The court on Tuesday also decided 8-1 that a related statute, known as the Torture Victim Protection Act of 1991, did not permit a set of plaintiffs to move forward with a lawsuit seeking to hold two Cisco executives liable of aiding and abetting torture. Liberal Justice Sonia Sotomayor dissented from that part of the ruling.

The plaintiffs accused San Jose, California-based Cisco of knowingly designing and implementing the “Golden Shield,” an internet surveillance system used by the Chinese Communist Party to target dissidents. The plaintiffs said China used the system to track and then torture Falun Gong members. 

Cisco called the allegations unfounded and offensive.

President Donald Trump’s administration sided with Cisco in the case.

The Human Rights Law Foundation, a nonprofit organization in Washington, sued Cisco on behalf of a group of Falun Gong members. A judge dismissed the lawsuit in 2014, saying the alleged conduct was not sufficiently connected to the United States for the case to proceed. 

The lawsuit stalled for many years, in part because of a series of Supreme Court decisions since 2013 limiting the Alien Tort Statute’s reach, making it more difficult to hold U.S. corporations legally liable for human rights abuses.
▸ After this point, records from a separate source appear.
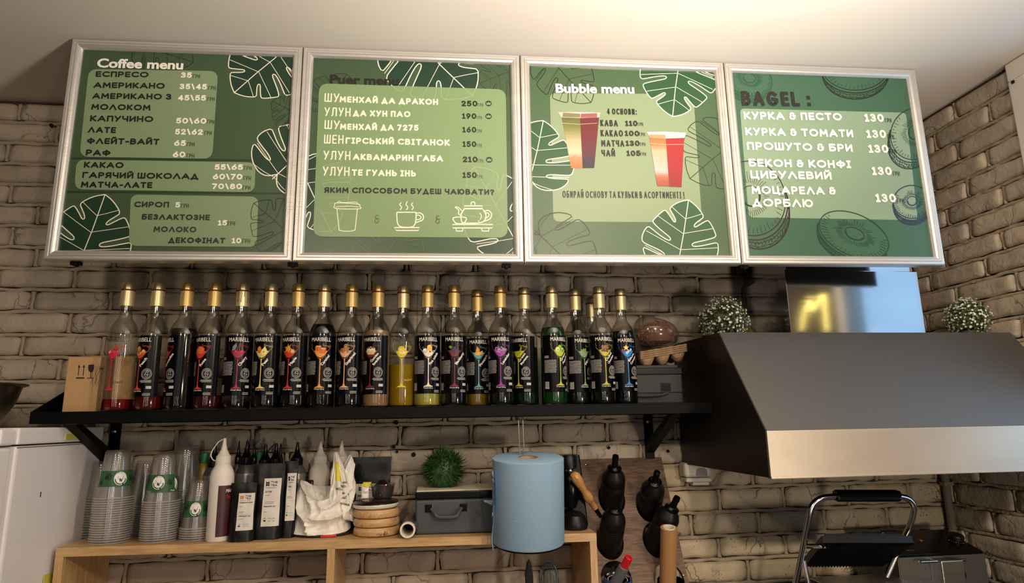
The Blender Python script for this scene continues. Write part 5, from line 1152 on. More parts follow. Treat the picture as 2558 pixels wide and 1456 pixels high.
# ------------------------------------------------------------------ squeeze bottles
def squeeze(label, px, py, Y, H, r, body, cap, group=None, rot=0, lab=None, strap=False, shoulder=None, nm='sauce_bottle', captop=True):
    x, y, z = on(px, py, Y); t = thing(nm, label, 'bottle', (x, y, z), rot, group)
    bh = H * .62; m = MB(); m.lathe([(0, 0), (r * .92, 0), (r, .004), (r, bh), (r * .985, bh + .003), (r * .97, bh + .006)], 32); m.build('body', body, t, smooth=True)
    m = MB(); m.lathe([(r * .97, bh + .006), (r * .9, bh + .014), (r * .58, bh + H * .125), (r * .52, bh + H * .135)], 32, cap=False); m.build('shoulder', shoulder or body, t, smooth=True)
    z0 = bh + H * .135
    m = MB(); m.lathe([(r * .62, z0 - .004), (r * .64, z0), (r * .62, z0 + H * .065), (r * .52, z0 + H * .075), (r * .28, z0 + H * .13), (r * .17, z0 + H * .19), (r * .13, z0 + H * .245), (0, z0 + H * .25)], 24); m.build('nozzle_cap', cap, t, smooth=True)
    if strap:
        m = MB(); m.tube(smoothpts([(-.003, -r * .2, z0 + H * .235), (-r * .5, -r * .3, z0 + H * .20), (-r * .95, -r * .4, z0 + H * .10), (-r * .85, -r * .3, z0 + .01), (-r * .6, 0, z0 + .004)], 5), .0014, 8); m.build('cap_strap', cap, t, smooth=True)
    if lab:
        col, a0, a1, zz0, zz1, words = lab; mb_ = MB(); mb_.grid(16, 1, lambda u, v: ((r + .0006) * math.sin(a0 + (a1 - a0) * u), -(r + .0006) * math.cos(a0 + (a1 - a0) * u), zz0 + (zz1 - zz0) * v)); lb = mb_.build('label', col, t, smooth=True)
        if words:
            A = Art()
            for w_, u0, u1, v0, h_, c_ in words: Art.text(A, w_, (u0, v0), (u1, v0), h_, c_, .017) if False else _oldtext(A, w_, (u0, v0), (u1, v0), h_, c_, .012)
            A.build('label_text', M['ink_label'], lb, lambda u, v, w_: Vector(((r + .0010 + w_) * math.sin(u / r), -(r + .0010 + w_) * math.cos(u / r), v)), slices=[i * .004 for i in range(-20, 21)], eps=.00002)
    return t
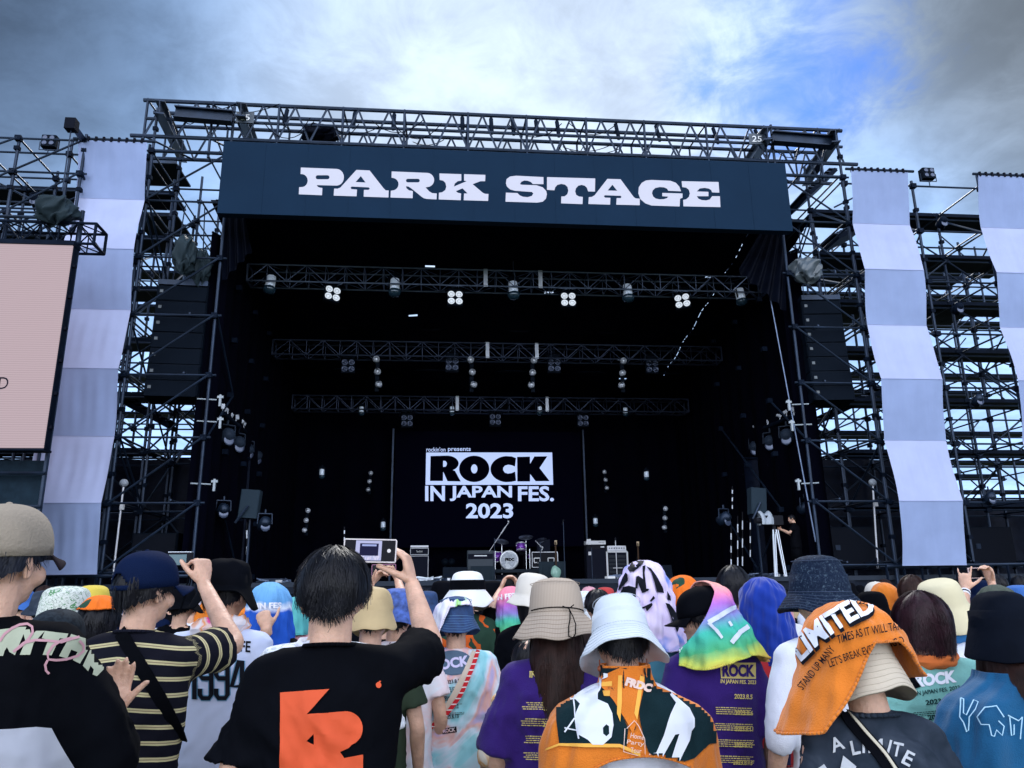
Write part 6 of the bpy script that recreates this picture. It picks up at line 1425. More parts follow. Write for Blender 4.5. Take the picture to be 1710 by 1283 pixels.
# ---- dark knit bucket
h17 = Person('person in a big frosted dark denim bucket hat in front of the camera tripod', 1365, 942, 2.95, hat=0.03, vox=0.012)
h17.tee(WHITEC, loose=1.0, seed=16, sl=1.2, slr=1.05, amp=0.003); h17.hair(HAIR, 'short', n=300, seed=3, width=0.003)
h17.bucket(mat_ramp('frosted_denim', [(0.42, (0.006, 0.012, 0.030)), (0.58, (0.012, 0.022, 0.045)), (0.72, (0.06, 0.09, 0.13))], scale=110, detail=2), r=0.116, h=0.140, brim=0.166, drop=0.07, soft=0.012, seed=3, top=0.82, stitch=mat('navy_thread', (0.03, 0.05, 0.10), 0.9), label='frosted dark denim bucket hat')
# ---- orange towel over cream bucket, charcoal shirt
h18 = Person('person in charcoal t-shirt with an orange slogan towel over a cream bucket hat', 1432, 1030, 2.02, hat=0.02, vox=0.010, hp=8, hr=-4)
h18.hair(HAIR, 'short', n=900, seed=18, width=0.0018)
CHAR = mat_ramp('washed_charcoal', [(0.35, (0.016, 0.024, 0.038)), (0.55, (0.028, 0.038, 0.058)), (0.7, (0.045, 0.058, 0.082))], scale=9, detail=6, rough=0.9)
h18.tee(CHAR, loose=1.14, sl=1.0, slr=1.02, seed=18, amp=0.010)
h18.collar(CHAR, r=0.072, z=1.470, w=0.014)
h18.bucket(mat('cream_twill', (0.50, 0.44, 0.36), 0.85, var=0.05, bump=0.2), r=0.108, h=0.125, brim=0.136, drop=0.100, zc=-0.003, tilt=4, stitch=mat('cream_thread', (0.42, 0.37, 0.30), 0.9), seed=6, label='cream bucket hat')
tw = h18.hood(ORT, lambda p: 0.222+0.215*max(0, min(1, (-p-0.1)/0.9))**1.2+(0.10*max(0, min(1, (p-0.45)/0.6))), phimax=2.3, rx=0.158, ry=0.168, rz=0.160, flare=lambda p: 1.7+1.9*max(0, min(1, -p/1.2)), seed=12, folds=0.007, cz=0.012, label='orange slogan towel')
h18.decal(tw, [text_px(t, a, b, h_, 0.01, 0, 1.0, ar) for t, a, b, h_, ar in (('STAND UP MANY', (1342, 1154), (1396, 1086), 13, 0), ('TIMES AS IT WILL TAKE', (1400, 1076), (1510, 1052), 14, 3), ("LET'S BREAK EVERYTHING D", (1387, 1116), (1510, 1076), 14, 3))], PRINTB, 'slogan', off=0.008, cut=6)
h18.decal(tw, [text_px('LIMITED', (1342, 1112), (1468, 1028), 38, 0.05, 0, 1.0, 10)], PRINTB, 'big_letters_shadow', off=0.007, cut=6)
h18.decal(tw, [text_px('LIMITED', (1340, 1106), (1466, 1022), 36, 0.035, 0, 1.0, 10)], PRINTW, 'big_letters', off=0.011, cut=6)
h18.decal(h18.shirt, [text_px(ch, a, b, 24, 0.02) for ch, a, b in (('A', (1391, 1258), (1412, 1250)), ('L', (1424, 1262), (1438, 1259)), ('I', (1440, 1258), (1444, 1258)), ('M', (1450, 1258), (1474, 1258)), ('I', (1480, 1259), (1484, 1260)), ('T', (1487, 1262), (1504, 1266)), ('E', (1504, 1274), (1518, 1281)))]
    + [poly_px([[(1366, 1283), (1376, 1276), (1381, 1283), (1372, 1296)]]), poly_px([[(1400, 1300), (1408, 1262), (1430, 1280), (1428, 1300)]])], mat('grey_print', (0.42, 0.45, 0.50), 0.7), 'arched_lettering', off=0.004, cut=7)
h18.strap(BLACKC, [(1385, 1168), (1410, 1190), (1440, 1225), (1470, 1258), (1492, 1290)], w=0.040, name='bag_strap')
h18.strap(mat('cream_piping', (0.5, 0.47, 0.38), 0.7), [(1392, 1166), (1418, 1189), (1448, 1224), (1478, 1257), (1500, 1290)], w=0.008, name='strap_piping', off=0.014)
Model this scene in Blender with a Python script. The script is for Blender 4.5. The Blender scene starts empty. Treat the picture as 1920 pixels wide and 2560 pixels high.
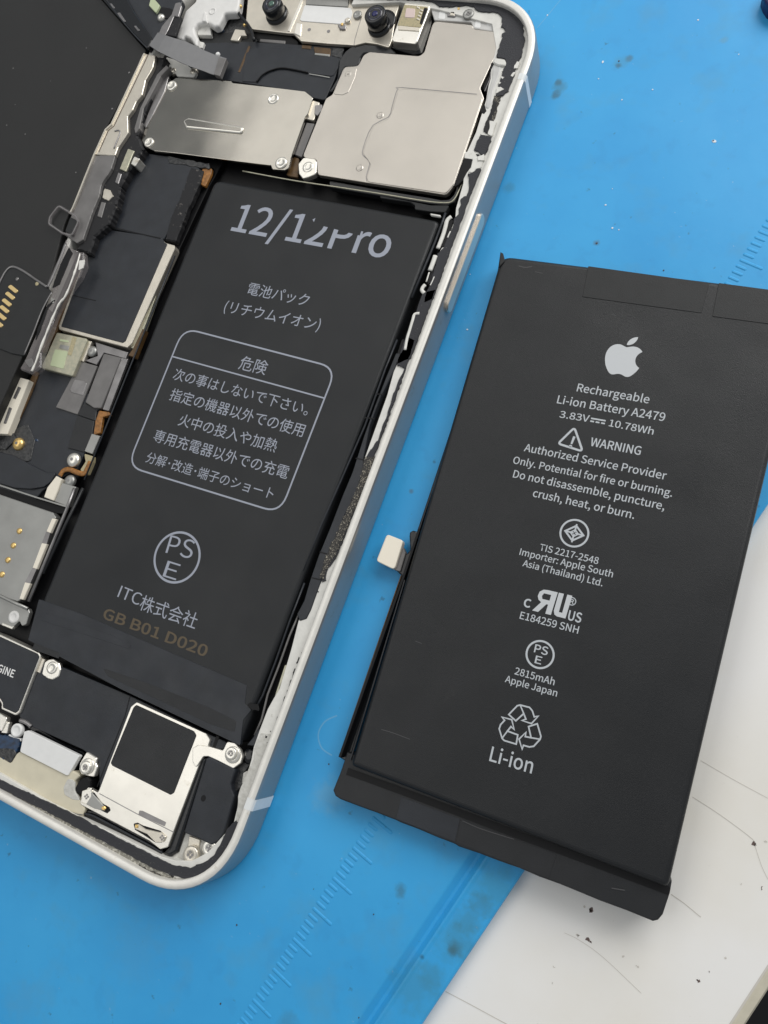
import bpy, bmesh, math, random, os
from mathutils import Vector, Matrix, noise
from mathutils.geometry import delaunay_2d_cdt
random.seed(7)
S = bpy.context.scene
COL = S.collection
# ------------------------------------------------------------------ camera
# 1 unit = 1 cm.  Plan positions below were surveyed on the photograph (1920 x 2560) and are turned
# into millimetres on the plane each surface lies in (z = height above the mat in mm).
F_PX = 2006.775
CAM = Vector((78.5701, -26.5730, 113.8191))
EUL = (0.238092644, 0.291713252, 0.368793163)
cam_d = bpy.data.cameras.new('camera'); cam = bpy.data.objects.new('camera', cam_d); COL.objects.link(cam)
cam.location = CAM * 0.1; cam.rotation_euler = EUL
cam_d.sensor_fit = 'VERTICAL'; cam_d.sensor_height = 36; cam_d.sensor_width = 27
cam_d.lens = 36 * F_PX / 2560
cam_d.clip_start = 0.5; cam_d.clip_end = 2000
cam_d.dof.use_dof = True; cam_d.dof.focus_distance = 11.6; cam_d.dof.aperture_fstop = 9.0
S.camera = cam
# ------------------------------------------------------------------ world and lamps (indoor bench light)
w = bpy.data.worlds.new('World'); S.world = w; w.use_nodes = True
bg = w.node_tree.nodes['Background']; bg.inputs[0].default_value = (0.93, 0.97, 1.0, 1); bg.inputs[1].default_value = 0.25
def area(name, loc, target, size, power, color):
    l = bpy.data.lights.new(name, 'AREA'); l.shape = 'RECTANGLE'; l.size, l.size_y = size; l.energy = power; l.color = color
    o = bpy.data.objects.new(name, l); COL.objects.link(o); o.location = loc
    o.rotation_euler = (Vector(target) - Vector(loc)).to_track_quat('-Z', 'Y').to_euler(); return o
area('window_light', (24, 44, 36), (5, 2, 0), (52, 36), 23500, (1.0, 0.985, 0.96))
cp_ = area('softbox_panel', (-42, 20, 80), (-42, 20, 0), (54, 120), 19800, (1.0, 0.975, 0.93)); cp_.rotation_euler = (0, 0, 0)  # unseen softbox added overhead, sized for its reflection in the steel covers
S.view_settings.view_transform = 'Standard'; S.view_settings.look = 'None'; S.view_settings.gamma = 1; S.view_settings.exposure = 0.34
try: S.cycles.use_denoising = True
except Exception: pass

# ------------------------------------------------------------------ survey helpers
RM = Matrix.Rotation(EUL[2], 3, 'Z') @ Matrix.Rotation(EUL[1], 3, 'Y') @ Matrix.Rotation(EUL[0], 3, 'X')
CR = dict(A=(0,0,.42194), B=(600,0,.48222), C=(0,600,.30139), D=(0,1100,.30139), E=(0,1600,.42194), F=(400,400,.48222),
          G=(100,1100,.48222), H=(500,1600,.43397), I1=(1100,550,.49427), I2=(800,1250,.5425), I3=(800,1800,.67511), I4=(1200,0,.434),
          J=(250,0,.24111), K=(600,0,.24111), L=(950,0,.27125), M=(0,650,.18083), N=(0,1000,.18083), O=(0,1350,.2486),
          P=(0,1750,.21097), Q=(350,1750,.24111), R=(950,350,.18083), SS=(750,850,.27125), U=(550,1450,.24855), V=(550,750,.565), X=(0,0,1))
def at(c, x, y, z):
    """point of the picture -> millimetres on the plane at height z"""
    ox, oy, s = CR[c]; x = ox + x * s; y = oy + y * s
    d = RM @ Vector(((x - 960) / F_PX, -(y - 1280) / F_PX, -1))
    p = CAM + d * ((z - CAM.z) / d.z)
    return Vector((p.x, p.y))
def T(c, pts, z): return [at(c, x, y, z) for x, y in pts]

# ------------------------------------------------------------------ materials
MATS = {}
def nd(nt, t, **k):
    n = nt.nodes.new(t)
    for a, b in k.items(): setattr(n, a, b)
    return n
def mat(name, col, rough=.5, metal=0., bump=.0, bscale=40., var=.0, vscale=8., spec=.5, rvar=0., coat=0., col2=None, trans=0., alpha=1., noise_detail=4, dent=0., dscale=1.3):
    m = bpy.data.materials.new(name); m.use_nodes = True; nt = m.node_tree; b = nt.nodes['Principled BSDF']
    b.inputs['Base Color'].default_value = (*col, 1); b.inputs['Roughness'].default_value = rough; b.inputs['Metallic'].default_value = metal
    b.inputs['Specular IOR Level'].default_value = spec; b.inputs['Coat Weight'].default_value = coat
    b.inputs['Transmission Weight'].default_value = trans; b.inputs['Alpha'].default_value = alpha
    tc = nd(nt, 'ShaderNodeTexCoord')
    if var or col2:
        n = nd(nt, 'ShaderNodeTexNoise'); n.inputs['Scale'].default_value = vscale; n.inputs['Detail'].default_value = noise_detail
        nt.links.new(tc.outputs['Object'], n.inputs['Vector'])
        r = nd(nt, 'ShaderNodeMapRange'); r.inputs[1].default_value = .32; r.inputs[2].default_value = .68; nt.links.new(n.outputs[0], r.inputs[0])
        mx = nd(nt, 'ShaderNodeMix', data_type='RGBA'); nt.links.new(r.outputs[0], mx.inputs[0])
        c2 = col2 if col2 else tuple(c * (1 + var) for c in col); c1 = col if col2 else tuple(c * (1 - var) for c in col)
        mx.inputs[6].default_value = (*c1, 1); mx.inputs[7].default_value = (*c2, 1); nt.links.new(mx.outputs[2], b.inputs['Base Color'])
    if rvar:
        n = nd(nt, 'ShaderNodeTexNoise'); n.inputs['Scale'].default_value = vscale * .6; nt.links.new(tc.outputs['Object'], n.inputs['Vector'])
        r = nd(nt, 'ShaderNodeMapRange'); r.inputs[1].default_value = .3; r.inputs[2].default_value = .7
        r.inputs[3].default_value = rough - rvar; r.inputs[4].default_value = rough + rvar
        nt.links.new(n.outputs[0], r.inputs[0]); nt.links.new(r.outputs[0], b.inputs['Roughness'])
    if bump:
        n = nd(nt, 'ShaderNodeTexNoise'); n.inputs['Scale'].default_value = bscale; n.inputs['Detail'].default_value = 3
        nt.links.new(tc.outputs['Object'], n.inputs['Vector'])
        bp = nd(nt, 'ShaderNodeBump'); bp.inputs['Strength'].default_value = bump; bp.inputs['Distance'].default_value = .01
        nt.links.new(n.outputs[0], bp.inputs['Height']); nt.links.new(bp.outputs[0], b.inputs['Normal'])
        if dent:
            n2 = nd(nt, 'ShaderNodeTexNoise'); n2.inputs['Scale'].default_value = dscale; n2.inputs['Detail'].default_value = 1.5
            nt.links.new(tc.outputs['Object'], n2.inputs['Vector'])
            b2 = nd(nt, 'ShaderNodeBump'); b2.inputs['Strength'].default_value = 1; b2.inputs['Distance'].default_value = dent
            nt.links.new(n2.outputs[0], b2.inputs['Height']); nt.links.new(b2.outputs[0], bp.inputs['Normal'])
    MATS[name] = m; return m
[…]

Falun Gong, founded in China in 1992, was banned by China’s government in 1999 after thousands ​of members appeared at the central leadership compound in Beijing in silent protest. The group has called for people to renounce the ruling Chinese Communist Party. Falun Gong members founded a right-leaning U.S. media outlet called the Epoch Times ​that has been heavily critical of the Chinese Communist Party and supports Trump.

The San Francisco-based 9th U.S. Circuit Court of Appeals revived the case in 2023 and allowed it to move toward discovery, the evidence-gathering phase before a trial. 

The 9th Circuit decided that the plaintiffs had plausibly alleged “that Cisco provided essential technical assistance to the douzheng (crackdown) of Falun Gong with awareness that the international law violations of torture, arbitrary detention, disappearance and extrajudicial killing were substantially likely to take place.”

The Supreme Court in 2013 and 2018 cases limited the ability of plaintiffs to sue corporations in U.S. courts under the Alien Tort Statute for overseas human rights violations. The court said in those rulings that there needed to be a strong connection between the alleged conduct and actions that took place in the United States.

In a 2021 decision, the U.S. Supreme Court threw out a lawsuit accusing Cargill and a Nestle subsidiary of knowingly helping perpetuate slavery at Ivory Coast cocoa farms, ruling that the plaintiffs did not show that any of the relevant conduct took place within the United States.